The task >>
Among the lines listed below, count those that include the string "wide", and state only the count.
---
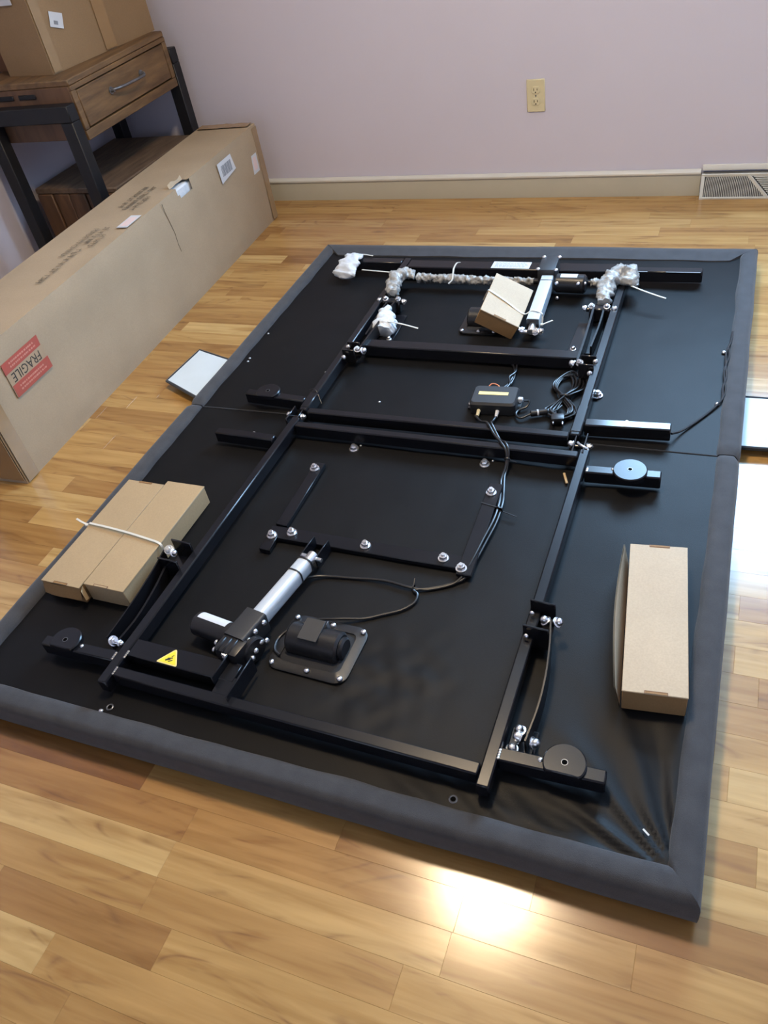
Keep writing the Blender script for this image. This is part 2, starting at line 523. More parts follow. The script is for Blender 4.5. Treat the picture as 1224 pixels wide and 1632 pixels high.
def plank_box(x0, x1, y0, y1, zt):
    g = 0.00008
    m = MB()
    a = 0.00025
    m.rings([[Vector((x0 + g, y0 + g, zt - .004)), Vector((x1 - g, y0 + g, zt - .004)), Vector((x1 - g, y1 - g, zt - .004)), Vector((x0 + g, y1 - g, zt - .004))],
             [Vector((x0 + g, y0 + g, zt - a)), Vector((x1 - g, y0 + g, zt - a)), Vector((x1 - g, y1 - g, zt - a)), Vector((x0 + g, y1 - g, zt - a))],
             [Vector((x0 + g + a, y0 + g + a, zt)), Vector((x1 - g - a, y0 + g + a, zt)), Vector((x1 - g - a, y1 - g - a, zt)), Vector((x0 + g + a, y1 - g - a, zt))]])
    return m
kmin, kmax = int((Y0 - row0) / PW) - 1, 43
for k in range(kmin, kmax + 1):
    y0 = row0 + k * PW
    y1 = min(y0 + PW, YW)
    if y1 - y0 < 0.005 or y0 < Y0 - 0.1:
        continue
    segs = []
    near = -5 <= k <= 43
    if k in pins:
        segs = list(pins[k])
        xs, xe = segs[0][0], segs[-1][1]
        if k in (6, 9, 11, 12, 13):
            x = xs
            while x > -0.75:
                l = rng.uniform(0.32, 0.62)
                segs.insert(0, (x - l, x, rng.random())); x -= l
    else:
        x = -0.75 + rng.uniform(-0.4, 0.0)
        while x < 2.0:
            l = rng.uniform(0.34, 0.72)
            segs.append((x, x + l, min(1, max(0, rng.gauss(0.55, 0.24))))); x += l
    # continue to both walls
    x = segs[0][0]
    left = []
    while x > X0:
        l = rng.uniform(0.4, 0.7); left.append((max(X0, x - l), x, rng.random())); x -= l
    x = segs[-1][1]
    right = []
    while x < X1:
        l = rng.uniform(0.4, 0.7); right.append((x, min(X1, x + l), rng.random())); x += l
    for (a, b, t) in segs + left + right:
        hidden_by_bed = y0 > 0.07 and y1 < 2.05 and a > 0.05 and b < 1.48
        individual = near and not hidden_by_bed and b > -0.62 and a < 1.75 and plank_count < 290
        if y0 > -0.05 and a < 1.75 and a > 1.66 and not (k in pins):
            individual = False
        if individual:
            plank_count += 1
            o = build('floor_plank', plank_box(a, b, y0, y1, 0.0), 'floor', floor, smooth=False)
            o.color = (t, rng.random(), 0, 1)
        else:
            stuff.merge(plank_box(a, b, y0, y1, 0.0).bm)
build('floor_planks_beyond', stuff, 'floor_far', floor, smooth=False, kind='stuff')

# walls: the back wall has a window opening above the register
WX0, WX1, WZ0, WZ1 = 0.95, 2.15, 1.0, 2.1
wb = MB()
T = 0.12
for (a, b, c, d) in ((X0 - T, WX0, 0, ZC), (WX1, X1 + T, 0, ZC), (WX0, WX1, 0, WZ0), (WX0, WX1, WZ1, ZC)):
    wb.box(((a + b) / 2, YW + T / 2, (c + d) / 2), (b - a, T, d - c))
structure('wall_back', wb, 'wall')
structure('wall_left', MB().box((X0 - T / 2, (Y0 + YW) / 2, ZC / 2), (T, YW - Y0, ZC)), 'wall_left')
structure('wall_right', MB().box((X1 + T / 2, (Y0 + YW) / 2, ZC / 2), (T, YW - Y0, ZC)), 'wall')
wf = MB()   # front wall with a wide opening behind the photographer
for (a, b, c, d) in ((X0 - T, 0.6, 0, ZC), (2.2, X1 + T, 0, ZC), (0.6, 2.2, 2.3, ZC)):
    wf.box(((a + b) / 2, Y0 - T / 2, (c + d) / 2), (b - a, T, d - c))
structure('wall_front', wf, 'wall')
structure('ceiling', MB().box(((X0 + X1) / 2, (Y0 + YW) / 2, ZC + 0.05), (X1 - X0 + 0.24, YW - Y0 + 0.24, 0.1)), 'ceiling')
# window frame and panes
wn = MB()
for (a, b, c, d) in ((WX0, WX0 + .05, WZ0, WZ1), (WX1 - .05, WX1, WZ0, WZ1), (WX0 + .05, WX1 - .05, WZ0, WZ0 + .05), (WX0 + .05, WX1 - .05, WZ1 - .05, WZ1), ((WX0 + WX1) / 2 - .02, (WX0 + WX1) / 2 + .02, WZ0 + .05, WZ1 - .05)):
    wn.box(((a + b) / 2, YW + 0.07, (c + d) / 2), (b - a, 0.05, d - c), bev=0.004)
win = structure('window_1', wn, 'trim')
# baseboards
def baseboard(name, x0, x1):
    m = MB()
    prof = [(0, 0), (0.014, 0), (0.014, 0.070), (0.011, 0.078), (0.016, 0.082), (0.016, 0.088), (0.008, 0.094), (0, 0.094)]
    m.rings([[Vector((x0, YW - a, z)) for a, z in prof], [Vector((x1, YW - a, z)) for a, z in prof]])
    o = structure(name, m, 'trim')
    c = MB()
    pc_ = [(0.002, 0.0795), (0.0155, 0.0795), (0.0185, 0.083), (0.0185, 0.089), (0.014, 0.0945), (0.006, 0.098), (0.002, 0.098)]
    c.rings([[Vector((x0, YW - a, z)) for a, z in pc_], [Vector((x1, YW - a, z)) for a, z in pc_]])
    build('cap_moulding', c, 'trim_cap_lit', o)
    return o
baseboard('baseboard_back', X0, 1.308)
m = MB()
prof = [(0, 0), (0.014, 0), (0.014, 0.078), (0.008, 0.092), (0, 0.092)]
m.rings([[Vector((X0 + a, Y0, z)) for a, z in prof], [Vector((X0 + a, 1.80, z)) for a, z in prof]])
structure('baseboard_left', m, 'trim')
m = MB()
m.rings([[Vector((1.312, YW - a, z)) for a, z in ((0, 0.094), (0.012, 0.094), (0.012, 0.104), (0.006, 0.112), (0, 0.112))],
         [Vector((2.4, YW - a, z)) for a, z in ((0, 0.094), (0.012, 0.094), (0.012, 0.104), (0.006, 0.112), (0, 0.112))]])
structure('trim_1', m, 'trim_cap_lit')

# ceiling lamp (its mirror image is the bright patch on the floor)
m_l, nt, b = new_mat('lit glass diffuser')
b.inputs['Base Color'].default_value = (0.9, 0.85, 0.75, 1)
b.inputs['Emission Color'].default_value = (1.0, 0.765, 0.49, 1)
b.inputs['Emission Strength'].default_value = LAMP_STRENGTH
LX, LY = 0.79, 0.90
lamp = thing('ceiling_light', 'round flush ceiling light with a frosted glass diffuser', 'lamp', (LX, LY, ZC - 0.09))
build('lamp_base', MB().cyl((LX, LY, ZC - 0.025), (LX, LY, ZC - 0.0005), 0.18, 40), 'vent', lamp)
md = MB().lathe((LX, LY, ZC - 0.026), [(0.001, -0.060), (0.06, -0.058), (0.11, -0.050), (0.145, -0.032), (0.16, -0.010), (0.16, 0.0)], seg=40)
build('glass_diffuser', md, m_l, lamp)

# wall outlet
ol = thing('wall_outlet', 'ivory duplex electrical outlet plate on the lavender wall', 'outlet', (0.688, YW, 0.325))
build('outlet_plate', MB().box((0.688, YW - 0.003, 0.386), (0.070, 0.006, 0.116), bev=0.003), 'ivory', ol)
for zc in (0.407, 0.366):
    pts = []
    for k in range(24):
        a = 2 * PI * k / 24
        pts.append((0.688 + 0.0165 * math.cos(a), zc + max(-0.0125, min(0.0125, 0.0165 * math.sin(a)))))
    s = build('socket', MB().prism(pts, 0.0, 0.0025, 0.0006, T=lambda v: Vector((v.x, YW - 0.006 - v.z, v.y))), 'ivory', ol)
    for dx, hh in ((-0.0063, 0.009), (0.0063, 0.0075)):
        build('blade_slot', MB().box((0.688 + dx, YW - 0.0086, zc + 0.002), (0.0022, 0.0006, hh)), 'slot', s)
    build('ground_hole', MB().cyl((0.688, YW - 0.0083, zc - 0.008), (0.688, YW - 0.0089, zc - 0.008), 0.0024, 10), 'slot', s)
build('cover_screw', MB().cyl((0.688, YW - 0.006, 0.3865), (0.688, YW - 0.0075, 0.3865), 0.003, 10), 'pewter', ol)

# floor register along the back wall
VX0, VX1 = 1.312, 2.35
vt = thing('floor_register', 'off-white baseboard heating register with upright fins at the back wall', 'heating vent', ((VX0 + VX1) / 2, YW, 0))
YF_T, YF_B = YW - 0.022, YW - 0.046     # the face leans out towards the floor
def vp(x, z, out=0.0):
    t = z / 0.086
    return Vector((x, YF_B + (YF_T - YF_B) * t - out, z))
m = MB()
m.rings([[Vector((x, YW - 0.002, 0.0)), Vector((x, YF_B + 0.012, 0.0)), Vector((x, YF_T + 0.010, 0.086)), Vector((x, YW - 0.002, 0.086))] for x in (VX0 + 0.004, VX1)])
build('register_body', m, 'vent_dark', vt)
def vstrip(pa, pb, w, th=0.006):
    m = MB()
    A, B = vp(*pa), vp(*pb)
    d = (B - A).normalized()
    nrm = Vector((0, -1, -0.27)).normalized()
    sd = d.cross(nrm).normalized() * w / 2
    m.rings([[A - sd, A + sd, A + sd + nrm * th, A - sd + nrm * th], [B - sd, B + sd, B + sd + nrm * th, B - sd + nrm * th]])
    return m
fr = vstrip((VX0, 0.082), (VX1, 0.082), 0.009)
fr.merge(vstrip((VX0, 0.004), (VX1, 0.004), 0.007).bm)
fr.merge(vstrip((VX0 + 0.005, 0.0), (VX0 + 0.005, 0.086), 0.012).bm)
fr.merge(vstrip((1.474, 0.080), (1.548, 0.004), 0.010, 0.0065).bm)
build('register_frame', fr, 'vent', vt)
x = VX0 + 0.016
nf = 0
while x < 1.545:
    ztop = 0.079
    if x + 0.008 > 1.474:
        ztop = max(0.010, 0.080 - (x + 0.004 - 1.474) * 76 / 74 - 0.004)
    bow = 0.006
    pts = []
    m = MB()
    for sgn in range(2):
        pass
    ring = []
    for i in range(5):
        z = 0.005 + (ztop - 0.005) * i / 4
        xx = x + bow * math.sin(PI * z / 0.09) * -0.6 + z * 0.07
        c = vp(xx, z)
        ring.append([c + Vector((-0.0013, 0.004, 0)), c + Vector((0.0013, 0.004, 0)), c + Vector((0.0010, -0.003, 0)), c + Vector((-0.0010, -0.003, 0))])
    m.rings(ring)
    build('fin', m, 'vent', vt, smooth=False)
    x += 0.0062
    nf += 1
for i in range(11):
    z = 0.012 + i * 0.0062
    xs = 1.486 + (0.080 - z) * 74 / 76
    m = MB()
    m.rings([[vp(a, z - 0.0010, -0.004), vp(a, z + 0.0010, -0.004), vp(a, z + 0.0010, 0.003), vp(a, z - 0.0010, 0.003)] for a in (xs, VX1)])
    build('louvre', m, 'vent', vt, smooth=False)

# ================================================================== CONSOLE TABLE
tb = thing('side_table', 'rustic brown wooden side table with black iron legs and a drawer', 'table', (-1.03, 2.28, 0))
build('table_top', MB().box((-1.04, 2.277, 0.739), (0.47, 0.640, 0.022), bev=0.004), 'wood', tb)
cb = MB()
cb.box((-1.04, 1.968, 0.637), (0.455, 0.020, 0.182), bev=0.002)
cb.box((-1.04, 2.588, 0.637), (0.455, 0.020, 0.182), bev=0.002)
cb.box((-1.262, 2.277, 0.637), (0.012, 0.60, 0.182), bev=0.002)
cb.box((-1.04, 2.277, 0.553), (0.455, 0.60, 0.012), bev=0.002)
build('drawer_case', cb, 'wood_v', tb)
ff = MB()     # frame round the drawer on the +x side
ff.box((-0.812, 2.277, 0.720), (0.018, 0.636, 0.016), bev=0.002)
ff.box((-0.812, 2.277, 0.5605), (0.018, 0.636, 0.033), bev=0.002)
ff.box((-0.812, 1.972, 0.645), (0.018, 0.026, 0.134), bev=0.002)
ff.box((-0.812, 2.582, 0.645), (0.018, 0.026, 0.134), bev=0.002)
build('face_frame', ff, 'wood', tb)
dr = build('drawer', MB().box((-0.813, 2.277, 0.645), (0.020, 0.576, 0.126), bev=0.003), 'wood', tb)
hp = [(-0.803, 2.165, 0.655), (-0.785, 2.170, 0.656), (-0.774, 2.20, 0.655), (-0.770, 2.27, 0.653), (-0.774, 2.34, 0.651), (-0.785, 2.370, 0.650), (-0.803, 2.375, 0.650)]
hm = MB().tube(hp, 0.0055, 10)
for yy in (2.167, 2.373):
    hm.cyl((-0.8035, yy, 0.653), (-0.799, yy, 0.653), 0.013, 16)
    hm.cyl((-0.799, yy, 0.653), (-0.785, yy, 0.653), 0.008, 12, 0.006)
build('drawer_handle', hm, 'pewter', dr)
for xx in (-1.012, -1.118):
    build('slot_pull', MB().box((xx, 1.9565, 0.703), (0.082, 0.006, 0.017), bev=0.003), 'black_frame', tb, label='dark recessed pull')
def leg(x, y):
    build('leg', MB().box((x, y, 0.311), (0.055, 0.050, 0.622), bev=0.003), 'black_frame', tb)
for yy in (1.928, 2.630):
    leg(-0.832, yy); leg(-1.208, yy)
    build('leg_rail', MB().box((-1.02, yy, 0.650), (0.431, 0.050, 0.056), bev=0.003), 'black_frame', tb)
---
Task solution >>
2